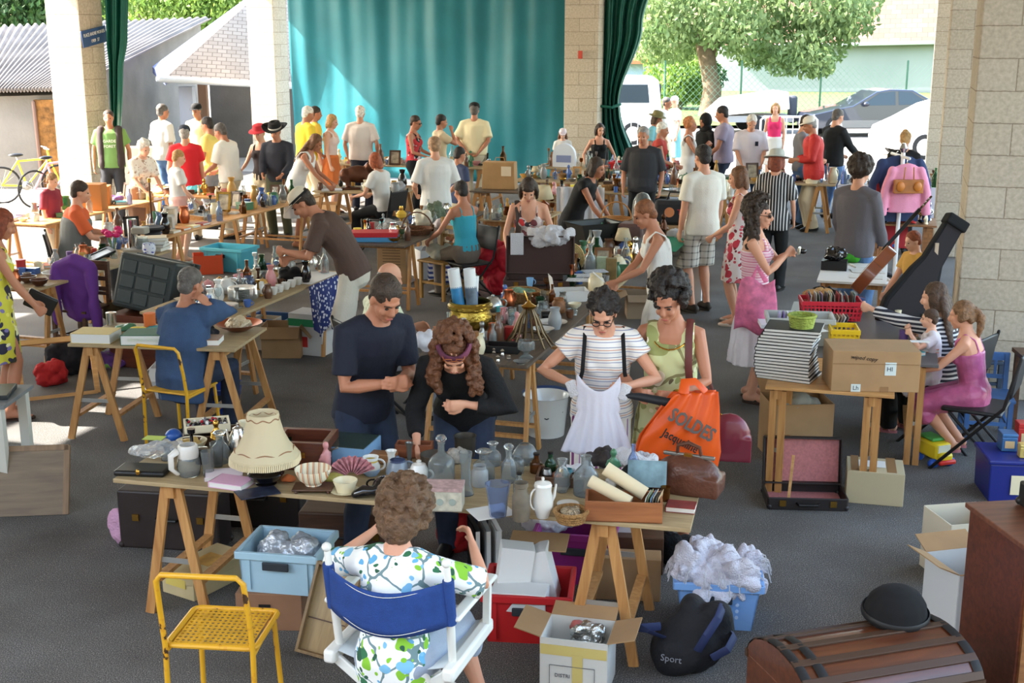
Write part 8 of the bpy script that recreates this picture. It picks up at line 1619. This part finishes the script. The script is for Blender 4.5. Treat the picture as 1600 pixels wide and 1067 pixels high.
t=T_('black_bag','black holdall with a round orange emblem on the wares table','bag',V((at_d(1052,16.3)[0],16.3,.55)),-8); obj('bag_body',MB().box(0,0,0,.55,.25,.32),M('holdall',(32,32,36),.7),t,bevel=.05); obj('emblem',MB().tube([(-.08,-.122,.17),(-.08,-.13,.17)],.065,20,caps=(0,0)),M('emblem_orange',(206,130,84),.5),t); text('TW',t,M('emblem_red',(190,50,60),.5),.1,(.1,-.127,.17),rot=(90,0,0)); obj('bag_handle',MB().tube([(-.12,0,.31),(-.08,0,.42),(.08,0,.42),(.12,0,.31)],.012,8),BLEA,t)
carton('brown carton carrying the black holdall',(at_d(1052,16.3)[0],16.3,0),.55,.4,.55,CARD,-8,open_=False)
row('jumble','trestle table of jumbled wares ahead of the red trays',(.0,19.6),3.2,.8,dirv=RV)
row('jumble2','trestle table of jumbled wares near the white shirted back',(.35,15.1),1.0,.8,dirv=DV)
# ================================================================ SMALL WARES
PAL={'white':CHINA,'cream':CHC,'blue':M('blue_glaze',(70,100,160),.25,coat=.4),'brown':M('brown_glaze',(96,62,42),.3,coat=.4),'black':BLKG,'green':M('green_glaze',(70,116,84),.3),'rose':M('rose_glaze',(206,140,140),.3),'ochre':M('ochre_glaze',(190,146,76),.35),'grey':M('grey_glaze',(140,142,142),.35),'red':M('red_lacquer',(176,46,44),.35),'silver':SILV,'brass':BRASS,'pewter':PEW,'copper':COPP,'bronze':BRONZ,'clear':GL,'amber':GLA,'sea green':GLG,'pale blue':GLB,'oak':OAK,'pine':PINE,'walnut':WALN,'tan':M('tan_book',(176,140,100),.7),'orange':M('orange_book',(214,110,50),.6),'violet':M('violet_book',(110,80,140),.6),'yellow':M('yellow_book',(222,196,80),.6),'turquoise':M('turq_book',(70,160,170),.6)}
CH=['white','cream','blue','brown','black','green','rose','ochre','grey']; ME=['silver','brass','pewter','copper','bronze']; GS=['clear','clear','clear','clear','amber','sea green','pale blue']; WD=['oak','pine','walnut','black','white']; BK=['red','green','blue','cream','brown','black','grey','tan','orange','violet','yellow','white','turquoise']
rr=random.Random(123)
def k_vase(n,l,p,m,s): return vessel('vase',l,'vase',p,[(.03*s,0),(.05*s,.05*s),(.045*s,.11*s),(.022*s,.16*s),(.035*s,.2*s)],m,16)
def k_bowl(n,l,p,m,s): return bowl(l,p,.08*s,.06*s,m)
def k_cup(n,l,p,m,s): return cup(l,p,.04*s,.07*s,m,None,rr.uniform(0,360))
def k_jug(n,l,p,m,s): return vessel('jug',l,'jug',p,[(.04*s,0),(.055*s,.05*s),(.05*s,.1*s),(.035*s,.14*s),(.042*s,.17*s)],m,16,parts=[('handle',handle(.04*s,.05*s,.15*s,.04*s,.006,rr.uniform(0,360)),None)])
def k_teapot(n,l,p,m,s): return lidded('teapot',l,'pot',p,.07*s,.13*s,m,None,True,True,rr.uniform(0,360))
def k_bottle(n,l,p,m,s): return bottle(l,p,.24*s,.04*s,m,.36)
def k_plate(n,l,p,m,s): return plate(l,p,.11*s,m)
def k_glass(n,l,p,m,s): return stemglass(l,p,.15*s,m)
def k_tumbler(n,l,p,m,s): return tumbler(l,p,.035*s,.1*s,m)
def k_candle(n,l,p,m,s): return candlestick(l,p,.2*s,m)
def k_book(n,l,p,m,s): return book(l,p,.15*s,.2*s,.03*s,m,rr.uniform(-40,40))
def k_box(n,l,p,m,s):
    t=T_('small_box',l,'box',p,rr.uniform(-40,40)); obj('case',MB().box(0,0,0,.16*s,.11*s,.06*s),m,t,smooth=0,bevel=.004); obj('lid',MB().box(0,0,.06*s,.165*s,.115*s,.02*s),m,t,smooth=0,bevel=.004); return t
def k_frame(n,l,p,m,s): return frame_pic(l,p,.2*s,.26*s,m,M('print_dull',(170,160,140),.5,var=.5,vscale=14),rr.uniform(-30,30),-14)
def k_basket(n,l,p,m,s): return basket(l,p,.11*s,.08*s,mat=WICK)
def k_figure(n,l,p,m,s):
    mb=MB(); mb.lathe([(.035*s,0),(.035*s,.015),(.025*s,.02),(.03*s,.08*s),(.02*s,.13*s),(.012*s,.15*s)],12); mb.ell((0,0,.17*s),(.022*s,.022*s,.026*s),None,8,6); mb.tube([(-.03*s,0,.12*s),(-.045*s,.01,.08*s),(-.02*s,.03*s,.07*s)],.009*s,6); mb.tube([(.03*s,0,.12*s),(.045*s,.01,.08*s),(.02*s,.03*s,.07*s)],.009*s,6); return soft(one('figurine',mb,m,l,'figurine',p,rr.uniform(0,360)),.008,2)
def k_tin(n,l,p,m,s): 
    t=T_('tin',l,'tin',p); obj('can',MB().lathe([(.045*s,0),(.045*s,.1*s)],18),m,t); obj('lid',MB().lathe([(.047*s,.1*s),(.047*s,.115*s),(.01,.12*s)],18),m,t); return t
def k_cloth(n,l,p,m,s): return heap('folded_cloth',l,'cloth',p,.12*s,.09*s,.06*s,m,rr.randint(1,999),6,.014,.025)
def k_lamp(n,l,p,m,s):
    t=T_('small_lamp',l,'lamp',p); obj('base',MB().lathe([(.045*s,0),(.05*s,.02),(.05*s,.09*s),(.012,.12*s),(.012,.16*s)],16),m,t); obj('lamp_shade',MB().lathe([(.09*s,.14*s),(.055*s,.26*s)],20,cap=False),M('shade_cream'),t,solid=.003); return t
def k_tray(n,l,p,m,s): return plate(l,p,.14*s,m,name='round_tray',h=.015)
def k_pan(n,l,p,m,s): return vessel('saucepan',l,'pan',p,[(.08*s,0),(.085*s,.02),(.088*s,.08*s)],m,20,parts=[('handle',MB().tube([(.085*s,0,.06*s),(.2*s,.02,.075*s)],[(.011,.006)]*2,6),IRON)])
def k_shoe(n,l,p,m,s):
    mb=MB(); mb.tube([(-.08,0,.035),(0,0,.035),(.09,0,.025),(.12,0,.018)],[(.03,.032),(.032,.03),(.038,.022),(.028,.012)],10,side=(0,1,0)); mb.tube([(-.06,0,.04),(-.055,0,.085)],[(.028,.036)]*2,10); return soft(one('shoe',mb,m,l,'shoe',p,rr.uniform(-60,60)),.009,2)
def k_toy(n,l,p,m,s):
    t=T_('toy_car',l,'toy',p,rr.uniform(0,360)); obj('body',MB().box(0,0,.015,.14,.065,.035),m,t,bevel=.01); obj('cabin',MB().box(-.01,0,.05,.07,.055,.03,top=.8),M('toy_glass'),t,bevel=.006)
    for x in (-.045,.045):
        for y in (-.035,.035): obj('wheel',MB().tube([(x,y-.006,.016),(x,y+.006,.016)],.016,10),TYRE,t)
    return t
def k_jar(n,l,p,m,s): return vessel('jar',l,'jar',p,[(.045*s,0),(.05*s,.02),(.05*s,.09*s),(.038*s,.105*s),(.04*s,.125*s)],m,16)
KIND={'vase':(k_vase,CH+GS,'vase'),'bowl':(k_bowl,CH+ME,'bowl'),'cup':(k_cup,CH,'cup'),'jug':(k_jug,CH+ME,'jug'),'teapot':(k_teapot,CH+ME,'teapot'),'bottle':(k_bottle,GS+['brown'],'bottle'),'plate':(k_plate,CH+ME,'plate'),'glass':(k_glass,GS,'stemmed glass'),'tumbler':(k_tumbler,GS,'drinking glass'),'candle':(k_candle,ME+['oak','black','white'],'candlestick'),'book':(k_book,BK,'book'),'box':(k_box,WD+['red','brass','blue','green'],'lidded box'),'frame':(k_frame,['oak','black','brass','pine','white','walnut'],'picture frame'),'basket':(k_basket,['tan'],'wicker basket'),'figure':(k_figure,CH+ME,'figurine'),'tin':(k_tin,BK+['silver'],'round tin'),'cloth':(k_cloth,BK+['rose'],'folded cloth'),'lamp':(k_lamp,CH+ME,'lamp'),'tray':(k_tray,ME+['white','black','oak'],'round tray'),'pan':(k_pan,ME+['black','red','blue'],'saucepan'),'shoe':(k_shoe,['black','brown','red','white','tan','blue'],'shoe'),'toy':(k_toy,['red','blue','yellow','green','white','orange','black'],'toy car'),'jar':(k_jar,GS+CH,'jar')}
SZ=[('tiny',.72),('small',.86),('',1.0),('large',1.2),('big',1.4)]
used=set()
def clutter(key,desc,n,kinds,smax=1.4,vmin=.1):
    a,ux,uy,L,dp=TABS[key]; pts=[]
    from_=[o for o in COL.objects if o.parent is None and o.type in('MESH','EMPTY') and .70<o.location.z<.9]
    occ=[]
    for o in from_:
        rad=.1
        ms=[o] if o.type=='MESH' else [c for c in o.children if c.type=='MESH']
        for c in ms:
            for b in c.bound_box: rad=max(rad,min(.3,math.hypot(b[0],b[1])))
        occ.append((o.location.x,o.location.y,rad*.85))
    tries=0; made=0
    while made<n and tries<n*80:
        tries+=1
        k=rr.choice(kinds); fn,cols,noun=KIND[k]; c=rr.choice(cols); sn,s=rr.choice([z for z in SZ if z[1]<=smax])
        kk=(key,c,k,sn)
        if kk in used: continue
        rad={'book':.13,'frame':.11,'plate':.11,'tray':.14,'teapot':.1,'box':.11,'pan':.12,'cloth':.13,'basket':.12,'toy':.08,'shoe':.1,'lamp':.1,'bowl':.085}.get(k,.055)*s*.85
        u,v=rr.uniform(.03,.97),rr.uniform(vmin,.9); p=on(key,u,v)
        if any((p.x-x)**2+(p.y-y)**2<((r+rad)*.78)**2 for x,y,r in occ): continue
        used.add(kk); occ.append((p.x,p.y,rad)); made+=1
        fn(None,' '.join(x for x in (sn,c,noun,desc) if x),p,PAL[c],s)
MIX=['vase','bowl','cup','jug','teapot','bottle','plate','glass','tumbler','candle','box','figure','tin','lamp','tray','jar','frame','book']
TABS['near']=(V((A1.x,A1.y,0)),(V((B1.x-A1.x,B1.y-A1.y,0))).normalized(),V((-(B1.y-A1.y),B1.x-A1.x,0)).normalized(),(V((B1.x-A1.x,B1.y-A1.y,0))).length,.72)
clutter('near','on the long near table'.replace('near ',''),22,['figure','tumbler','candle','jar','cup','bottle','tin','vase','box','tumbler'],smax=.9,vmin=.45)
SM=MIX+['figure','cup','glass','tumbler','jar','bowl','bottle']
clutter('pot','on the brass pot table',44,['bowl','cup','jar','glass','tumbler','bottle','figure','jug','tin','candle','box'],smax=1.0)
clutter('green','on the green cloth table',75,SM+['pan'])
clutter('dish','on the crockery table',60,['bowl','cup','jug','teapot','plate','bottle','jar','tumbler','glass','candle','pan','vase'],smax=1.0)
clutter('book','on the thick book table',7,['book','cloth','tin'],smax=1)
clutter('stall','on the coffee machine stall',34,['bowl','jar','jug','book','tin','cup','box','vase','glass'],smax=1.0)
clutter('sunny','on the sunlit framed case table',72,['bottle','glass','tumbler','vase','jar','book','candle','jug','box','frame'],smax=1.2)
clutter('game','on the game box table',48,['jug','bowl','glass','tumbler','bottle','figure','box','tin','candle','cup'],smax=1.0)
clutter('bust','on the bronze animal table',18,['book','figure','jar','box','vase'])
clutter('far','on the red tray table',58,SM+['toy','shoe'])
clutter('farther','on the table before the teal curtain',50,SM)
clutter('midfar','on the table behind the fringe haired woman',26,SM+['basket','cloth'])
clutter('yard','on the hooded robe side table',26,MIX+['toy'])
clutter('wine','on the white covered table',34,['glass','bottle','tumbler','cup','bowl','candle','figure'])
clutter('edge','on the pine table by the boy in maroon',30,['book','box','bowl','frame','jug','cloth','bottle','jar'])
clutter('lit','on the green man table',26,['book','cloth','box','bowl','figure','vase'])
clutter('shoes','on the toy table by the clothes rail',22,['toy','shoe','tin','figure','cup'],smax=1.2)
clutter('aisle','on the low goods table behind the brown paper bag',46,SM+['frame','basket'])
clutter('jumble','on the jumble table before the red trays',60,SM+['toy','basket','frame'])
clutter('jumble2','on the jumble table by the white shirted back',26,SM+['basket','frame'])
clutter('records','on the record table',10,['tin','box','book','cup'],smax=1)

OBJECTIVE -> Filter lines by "picture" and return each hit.

FINISHED ANSWER ->
Write part 8 of the bpy script that recreates this picture. It picks up at line 1619. This part finishes the script. The script is for Blender 4.5. Treat the picture as 1600 pixels wide and 1067 pixels high.
KIND={'vase':(k_vase,CH+GS,'vase'),'bowl':(k_bowl,CH+ME,'bowl'),'cup':(k_cup,CH,'cup'),'jug':(k_jug,CH+ME,'jug'),'teapot':(k_teapot,CH+ME,'teapot'),'bottle':(k_bottle,GS+['brown'],'bottle'),'plate':(k_plate,CH+ME,'plate'),'glass':(k_glass,GS,'stemmed glass'),'tumbler':(k_tumbler,GS,'drinking glass'),'candle':(k_candle,ME+['oak','black','white'],'candlestick'),'book':(k_book,BK,'book'),'box':(k_box,WD+['red','brass','blue','green'],'lidded box'),'frame':(k_frame,['oak','black','brass','pine','white','walnut'],'picture frame'),'basket':(k_basket,['tan'],'wicker basket'),'figure':(k_figure,CH+ME,'figurine'),'tin':(k_tin,BK+['silver'],'round tin'),'cloth':(k_cloth,BK+['rose'],'folded cloth'),'lamp':(k_lamp,CH+ME,'lamp'),'tray':(k_tray,ME+['white','black','oak'],'round tray'),'pan':(k_pan,ME+['black','red','blue'],'saucepan'),'shoe':(k_shoe,['black','brown','red','white','tan','blue'],'shoe'),'toy':(k_toy,['red','blue','yellow','green','white','orange','black'],'toy car'),'jar':(k_jar,GS+CH,'jar')}